Хотя вообще-то Густав позволял себе такие нескромные авансы лишь на старости лет. И отбиться от него не составляло труда. В последние годы жизни он весил всего 57 килограммов при росте 187 сантиметров.

Итак, рос Густав под неусыпным надзором и выпускные экзамены сдал в специально устроенной школе. Провел свой срок в Упсале — такая традиция сложилась для принцев в семействе Бернадот, — но, по-видимому, изрядно там скучал. Позднее папенька Оскар хотел, чтобы Густава назначили университетским канцлером. Этот пост и прежде занимали монаршие сыновья, и подобные прецеденты, безусловно, имели положительный эффект, несколько повышая престиж университета, что отнюдь не вредило оному в милитаризованном мире, где профессор по рангу приравнивался к армейскому капитану. Но университет, понятно, воспротивился, не пожелал назначать канцлером кронпринца, не справившегося даже с письменными выпускными экзаменами в школе.

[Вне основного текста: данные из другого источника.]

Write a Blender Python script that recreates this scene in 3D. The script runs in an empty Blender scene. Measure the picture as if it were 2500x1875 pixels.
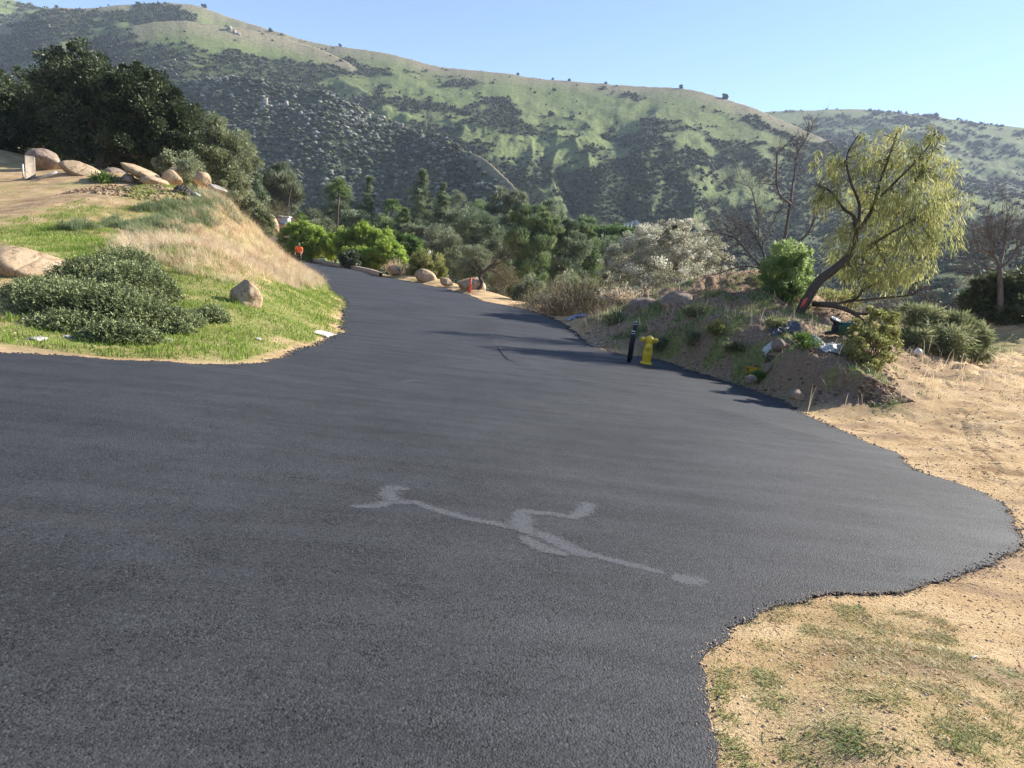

Вялый, робкий, молчаливый кронпринц оживлялся лишь время от времени, когда выезжал за границу или знакомился с такими особами, как Лулу, сын низложенного Наполеона III, посетивший Швецию и сделавшийся его наперсником, но вскоре умерший, или принц Уэльский, впоследствии король Эдуард VII, явно сыгравший определенную роль в его развитии, — любезный, скромный, светский человек. Но, как и большинство, Густав с трудом выдерживал общество прусского кронпринца Вильгельма, будущего злополучного кайзера Вильгельма II, грубого, вульгарного бахвала, в довершение всего плохо одетого (это отмечают почти все, кто с ним встречался).

В молодые годы Густав женился на принцессе Виктории, дочери великого герцога Фридриха Баденского, статного и миролюбивого подкаблучника, которого за глаза прозвали Wie-du-willst-Luise («Как тебе угодно, Луиза»). Память о нем живет в превосходном немецком армейском марше под названием «Великий герцог Фридрих Баденский», единственном произведении баденского главного военного дирижера Карла Хефеле, которое по сей день исполняется более-менее широко.